Studenci budują słoneczny dom

Strona www: www.teklaplus.pl/

Jak ludzkość będzie mieszkać w niedalekiej przyszłości? Jak znaleźć kompromis miedzy chęcią wygodnego nowoczesnego życia, a ochroną Ziemi i jej naturalnych zasobów? Odpowiedź na tak postawione pytania postanowiła znaleźć grupa czterdziestu niemieckich studentów różnych dziedzin nauki – m.in. architektury, inżynierii, komunikacji.

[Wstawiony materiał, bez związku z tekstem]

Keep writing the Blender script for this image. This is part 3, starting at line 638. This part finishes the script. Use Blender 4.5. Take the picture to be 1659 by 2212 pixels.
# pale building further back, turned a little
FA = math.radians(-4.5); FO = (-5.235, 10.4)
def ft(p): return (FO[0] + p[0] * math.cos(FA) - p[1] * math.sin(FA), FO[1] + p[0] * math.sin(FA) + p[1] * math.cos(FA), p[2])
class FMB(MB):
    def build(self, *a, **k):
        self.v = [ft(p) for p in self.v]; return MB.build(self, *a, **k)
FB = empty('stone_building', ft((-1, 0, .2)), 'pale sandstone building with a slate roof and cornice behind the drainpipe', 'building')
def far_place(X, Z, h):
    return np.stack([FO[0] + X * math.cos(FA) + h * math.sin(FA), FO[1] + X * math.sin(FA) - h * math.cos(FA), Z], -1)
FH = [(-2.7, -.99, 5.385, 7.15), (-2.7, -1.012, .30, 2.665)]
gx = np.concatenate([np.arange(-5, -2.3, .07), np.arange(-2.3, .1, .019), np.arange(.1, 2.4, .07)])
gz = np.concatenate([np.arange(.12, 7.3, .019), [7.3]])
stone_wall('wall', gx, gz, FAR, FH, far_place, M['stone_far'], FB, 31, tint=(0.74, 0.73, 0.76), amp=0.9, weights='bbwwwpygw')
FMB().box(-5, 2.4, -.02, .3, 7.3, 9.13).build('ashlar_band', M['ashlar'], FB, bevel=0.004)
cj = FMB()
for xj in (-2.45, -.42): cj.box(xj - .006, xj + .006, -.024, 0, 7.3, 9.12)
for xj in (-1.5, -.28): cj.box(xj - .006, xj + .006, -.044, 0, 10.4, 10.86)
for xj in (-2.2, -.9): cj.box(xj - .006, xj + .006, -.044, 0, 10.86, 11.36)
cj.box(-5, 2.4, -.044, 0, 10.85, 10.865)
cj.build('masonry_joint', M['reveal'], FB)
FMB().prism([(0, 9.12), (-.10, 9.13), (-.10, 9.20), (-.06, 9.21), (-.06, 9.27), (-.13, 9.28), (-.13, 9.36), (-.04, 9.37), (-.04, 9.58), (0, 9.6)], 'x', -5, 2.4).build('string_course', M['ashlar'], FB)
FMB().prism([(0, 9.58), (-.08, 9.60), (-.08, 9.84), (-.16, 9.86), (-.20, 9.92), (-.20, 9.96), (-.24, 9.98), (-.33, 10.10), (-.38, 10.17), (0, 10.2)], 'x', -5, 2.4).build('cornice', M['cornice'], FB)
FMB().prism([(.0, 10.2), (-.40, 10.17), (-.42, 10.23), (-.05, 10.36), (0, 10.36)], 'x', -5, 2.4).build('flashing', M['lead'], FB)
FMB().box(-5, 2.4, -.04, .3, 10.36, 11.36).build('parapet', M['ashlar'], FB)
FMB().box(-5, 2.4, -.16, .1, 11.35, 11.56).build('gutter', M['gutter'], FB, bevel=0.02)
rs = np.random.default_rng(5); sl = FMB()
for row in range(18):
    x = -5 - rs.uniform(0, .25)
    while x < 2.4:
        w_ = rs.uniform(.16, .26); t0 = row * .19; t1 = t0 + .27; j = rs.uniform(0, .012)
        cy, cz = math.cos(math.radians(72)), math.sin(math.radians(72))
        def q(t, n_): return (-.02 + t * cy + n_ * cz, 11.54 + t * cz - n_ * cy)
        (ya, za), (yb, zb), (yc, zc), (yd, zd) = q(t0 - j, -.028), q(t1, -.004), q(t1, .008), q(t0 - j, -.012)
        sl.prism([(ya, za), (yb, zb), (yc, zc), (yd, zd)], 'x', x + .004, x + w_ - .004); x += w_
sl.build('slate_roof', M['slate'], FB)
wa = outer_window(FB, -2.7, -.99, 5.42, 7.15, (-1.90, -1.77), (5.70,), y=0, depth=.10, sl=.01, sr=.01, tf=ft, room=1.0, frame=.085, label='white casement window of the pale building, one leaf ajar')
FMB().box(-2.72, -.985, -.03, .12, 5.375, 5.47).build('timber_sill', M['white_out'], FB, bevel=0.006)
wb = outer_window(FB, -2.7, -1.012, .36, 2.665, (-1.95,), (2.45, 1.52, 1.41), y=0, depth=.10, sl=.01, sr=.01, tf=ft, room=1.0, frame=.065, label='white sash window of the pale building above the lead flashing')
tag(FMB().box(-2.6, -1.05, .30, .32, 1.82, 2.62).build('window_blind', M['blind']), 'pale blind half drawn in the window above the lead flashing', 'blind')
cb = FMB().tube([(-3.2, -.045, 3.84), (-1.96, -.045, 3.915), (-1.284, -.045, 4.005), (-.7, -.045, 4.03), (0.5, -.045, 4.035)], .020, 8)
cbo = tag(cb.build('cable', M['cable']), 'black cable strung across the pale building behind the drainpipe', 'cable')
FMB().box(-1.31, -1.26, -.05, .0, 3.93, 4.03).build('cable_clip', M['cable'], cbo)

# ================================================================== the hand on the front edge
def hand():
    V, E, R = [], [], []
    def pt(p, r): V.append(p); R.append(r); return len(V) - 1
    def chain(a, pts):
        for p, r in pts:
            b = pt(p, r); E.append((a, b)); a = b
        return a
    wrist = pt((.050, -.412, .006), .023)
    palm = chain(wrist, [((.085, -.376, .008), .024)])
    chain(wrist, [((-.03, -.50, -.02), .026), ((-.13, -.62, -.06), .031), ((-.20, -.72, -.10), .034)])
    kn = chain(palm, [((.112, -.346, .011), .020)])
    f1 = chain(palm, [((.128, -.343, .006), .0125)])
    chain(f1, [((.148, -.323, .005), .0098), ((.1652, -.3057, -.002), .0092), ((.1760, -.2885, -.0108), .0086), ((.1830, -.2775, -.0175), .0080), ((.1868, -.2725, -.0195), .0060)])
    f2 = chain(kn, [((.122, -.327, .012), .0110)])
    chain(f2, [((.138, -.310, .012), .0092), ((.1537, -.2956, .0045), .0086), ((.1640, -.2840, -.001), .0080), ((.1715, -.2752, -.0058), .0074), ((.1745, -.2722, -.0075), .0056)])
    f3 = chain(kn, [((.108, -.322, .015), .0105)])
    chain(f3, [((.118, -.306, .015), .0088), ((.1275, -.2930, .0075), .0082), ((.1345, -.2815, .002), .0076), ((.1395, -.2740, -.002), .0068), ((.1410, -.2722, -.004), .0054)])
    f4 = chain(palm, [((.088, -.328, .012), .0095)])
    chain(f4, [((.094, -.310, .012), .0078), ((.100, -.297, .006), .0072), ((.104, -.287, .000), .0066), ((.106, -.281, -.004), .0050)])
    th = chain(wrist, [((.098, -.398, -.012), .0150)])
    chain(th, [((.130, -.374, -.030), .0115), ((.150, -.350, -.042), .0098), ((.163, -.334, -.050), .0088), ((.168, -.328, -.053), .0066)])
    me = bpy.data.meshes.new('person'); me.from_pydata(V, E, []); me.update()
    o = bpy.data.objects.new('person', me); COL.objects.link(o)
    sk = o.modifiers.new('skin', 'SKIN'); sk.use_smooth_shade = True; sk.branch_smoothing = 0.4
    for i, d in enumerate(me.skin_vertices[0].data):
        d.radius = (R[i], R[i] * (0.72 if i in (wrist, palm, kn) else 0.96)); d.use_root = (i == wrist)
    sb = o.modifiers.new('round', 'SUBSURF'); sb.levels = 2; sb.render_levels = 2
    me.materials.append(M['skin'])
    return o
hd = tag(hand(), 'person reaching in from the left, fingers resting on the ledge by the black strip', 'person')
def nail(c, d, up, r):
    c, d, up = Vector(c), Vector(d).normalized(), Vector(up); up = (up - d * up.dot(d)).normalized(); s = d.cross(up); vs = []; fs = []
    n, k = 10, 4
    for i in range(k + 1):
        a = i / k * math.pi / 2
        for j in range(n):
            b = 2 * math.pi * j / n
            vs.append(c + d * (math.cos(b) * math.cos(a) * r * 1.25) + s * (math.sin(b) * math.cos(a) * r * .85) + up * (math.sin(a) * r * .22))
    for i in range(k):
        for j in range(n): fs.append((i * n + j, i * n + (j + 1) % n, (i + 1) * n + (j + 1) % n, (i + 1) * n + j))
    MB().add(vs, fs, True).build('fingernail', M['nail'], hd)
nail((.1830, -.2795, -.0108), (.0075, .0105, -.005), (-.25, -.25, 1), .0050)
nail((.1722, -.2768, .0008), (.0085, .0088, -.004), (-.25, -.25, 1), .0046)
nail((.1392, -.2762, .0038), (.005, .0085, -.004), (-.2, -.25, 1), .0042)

Dzięki wsparciu swoich profesorów, zaprojektowali ekologiczny dom, w którym cała energia będzie pobierana z kolektorów słonecznych. Prototypowy obiekt jest już prawie gotowy. Interdyscyplinarny projekt Living EQUIA ma ogromne szanse na wygranie międzynarodowego konkursu Solar Decathlon Europe na najbardziej wydajne domy zasilane energią słoneczną. Dalsza perspektywa to już czysta komercjalizacja wiedzy poprzez sprzedaż i budowę takich obiektów na całym świecie.

domy_445.jpg

Połączmy wiedzę i doświadczenie kilkudziesięciu wybitnych studentów najróżniejszych kierunków trzech berlińskich uczelni z marzeniem o budowie domu przyszłości, a otrzymamy interesującą wizję. Budynek będzie zasilany przez słońce o każdej porze roku i wyprodukuje nawet więcej energii niż kilkuosobowa rodzina byłaby w stanie zużyć na oświetlenie, zasilanie sprzętów elektronicznych, ogrzewanie i gotowanie. O każdej porze dnia do jego wnętrza będzie wpadało światło słoneczne, a on sam zostanie wykonany z ekologicznych materiałów. Architektura obiektu będzie tak rewolucyjna, że sam Daniel Libeskind zechciałby w nim zamieszkać. Brzmi nieprawdopodobnie? Już wkrótce przekonamy się, czy takie marzenie można z sukcesem zrealizować. Projekt LIVING EQUIA trwa od września 2008 roku, czyli od momentu, kiedy w głowach studentów zrodził się ten -z pozoru - utopijny pomysł. Dziś budynek jest już na ukończeniu, a w czerwcu zostanie oceniony przez jury międzynarodowego konkursu Solar Decathlon Europe. Dom zostanie "złożony" w Berlinie, po czym w całości popłynie statkiem na konkurs do Madrytu.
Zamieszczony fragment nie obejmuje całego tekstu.